Monday, February 28, 2022

VOLODYMYR ZELENSKY AND HIS UKRAINE

 Volodymyr Zelensky: President is not an icon, hang pictures of your  children in offices and look them in the eyes before every decision - 1TV

There is more to the example of the courage of President Volodymyr Zelensky remaining in his beloved country to fight for its life - more even than a Jew fighting for the many who might hate him.
 
His example is beginning to pry open the narrowed slats of our eyes to principles that our Western world has rejected, principles that might even be greater than our own lives. Why would someone put his life and the lives of his fellow countrymen at stake if this life is all that we have? How can our principles be greater than our lives, which can be snuffed in a moment? Why not lay down before Putin and become Russians?
 
There is only one possible answer to these questions. There must be another place where the principles, which stir our hearts, will be fulfilled and given their due recognition.
 
But shouldn’t “love” direct us to turn the other cheek before any oppressor or bully? Should dignity and justice demand that a nation run and hide or stand against injustice and bullying. Shouldn’t a husband defend his family and daughters against those who would grab them away into sex slavery? Even Jesus acknowledged that it is the expected duty of the husband to defend his family:
 
·       “Therefore, stay awake, for you do not know on what day your Lord is coming.

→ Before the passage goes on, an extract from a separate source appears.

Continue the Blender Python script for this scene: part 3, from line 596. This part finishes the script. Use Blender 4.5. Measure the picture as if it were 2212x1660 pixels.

But know this, that if the master of the house had known in what part of the night the thief was coming, he would have stayed awake and would not have let his house be broken into.” (Matthew 24:42-43)
 
Does love conquer all? It depends on our definition of “love.” Love isn’t an indiscriminate substance that you can apply equally to everything. Instead, love must start at home. A man must love his own before the family of his neighbors:
 
·       Husbands, love your wives, as Christ loved the church and gave himself up for her. (Ephesians 5:25)
 
Love begins at home and then radiates out to those closest. The same principle pertains to our neighbors, neighborhood, and even to our nation.
 
Zelensky has illuminated this principle for the world to see. Love sometimes requires heroism and even sacrifice.
 
Are there causes greater than our own lives? I think that the heroic example of the Ukraine has given us a mighty and persuasive “yes.”